Sebagai cara untuk meminta salak itu, mereka beramai-ramai berteriak, "Maang, menta salak nyaa!" (Maang, minta salak, yaa!) Lalu ada yang menjawab dari kejauhan, entah siapa, "Pek!" (Silahkan!). Mereka pun memetik salak itu dan makan dengan gembira. Padahal si Yunus itu mungkin hanya berlagak saja, dan yang menjawab teriakan mereka pun entah siapa!
Lain lagi bila malam Minggu, dan ibu asrama mengajak nonton film. Ini semacam "layanan asrama" untuk menghibur para murid SGB yang memang tidak boleh pulang kampung kecuali libur panjang atau ada keperluan mendesak. Bakda Magrib semua sudah berpakaian rapi. Pakaian bebas tapi tetap tidak boleh memakai kaus.
Semua lalu berjalan kaki bersama-sama ke bioskop. Karcis plus kacang untuk camilan, telah disiapkan oleh ibu asrama. "Bapak lupa nama bioskopnya, tapi di dekat Alun-alun, mungkin sudah bernama Bioskop Pusaka waktu itu," ujar H. Otong.
Jika tak ada kegiatan di luar, maka malam Minggu dihabiskan di dalam asrama. Ibu asrama biasanya menyediakan makanan ringan. Kadang anak-anak membeli kacang tanah seharga 1 Rupiah untuk 100 kacang tanah isi tiga biji. Kacang itu harus dimakan bersama-sama di atas meja, dan cangkangnya tak boleh berceceran di lantai. Maklum, ibu asrama adalah seorang pengawas penuh dedikasi.
Mengenai makanan ringan ini, ibu asrama selalu menyediakannya saat akhir pekan. Khusus hari Jumat, selalu terhidang bubur kacang ijo. Sementara pada hari-hari biasa, yang tersedia hanya nasi dan lauk pauknya.
Bila ada libur cukup panjang, maka waktunya pulang kampung. Dari Ciamis Otong naik bus Budidarma jurusan Ciamis-Rajadesa-Rancah, lalu turun di Rancah dan berjalan kaki sekitar 10 km ke Tigaherang.

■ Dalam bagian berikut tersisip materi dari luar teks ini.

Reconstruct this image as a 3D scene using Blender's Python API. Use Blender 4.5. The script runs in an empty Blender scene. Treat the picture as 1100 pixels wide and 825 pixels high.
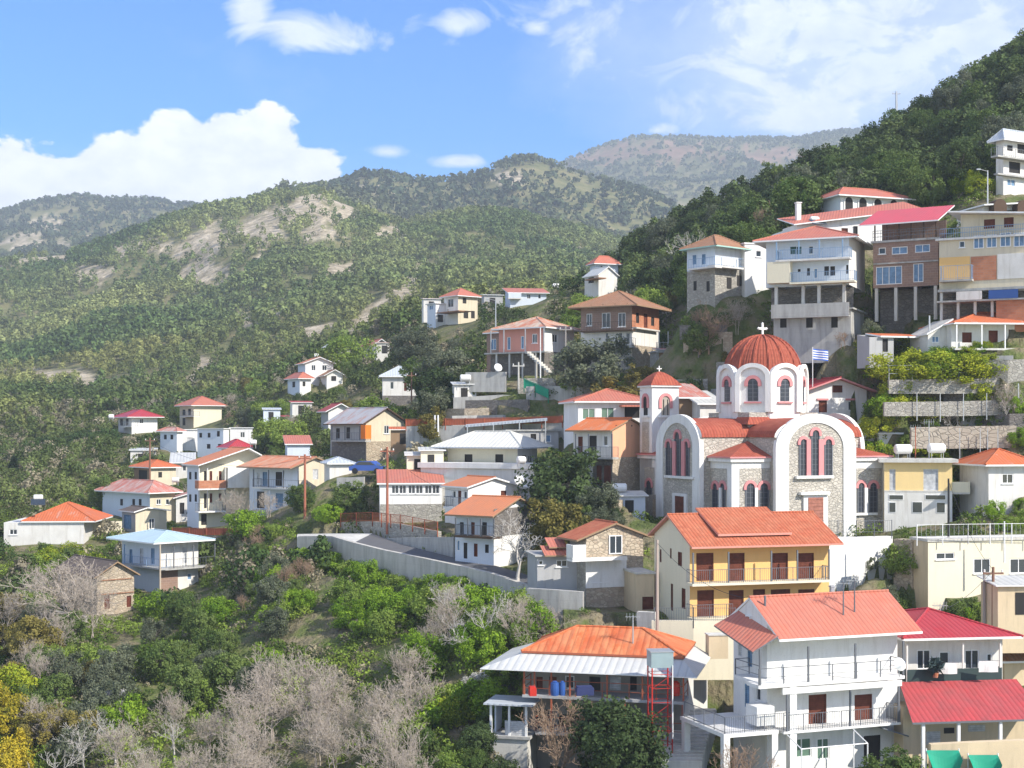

Dulu belum begitu banyak kendaraan umum. Bus Budidarma pun cuma satu dan hanya ada satu kali keberangkatan dari Ciamis menuju Rancah, atau sebaliknya. Bahkan wujudnya pun bukan bus dalam pengertian sebenarnya, tapi sebuah truk yang bagian belakangnya dibuat untuk penumpang, dipasangi atap dan ada kursi kayu untuk tempat duduk penumpang.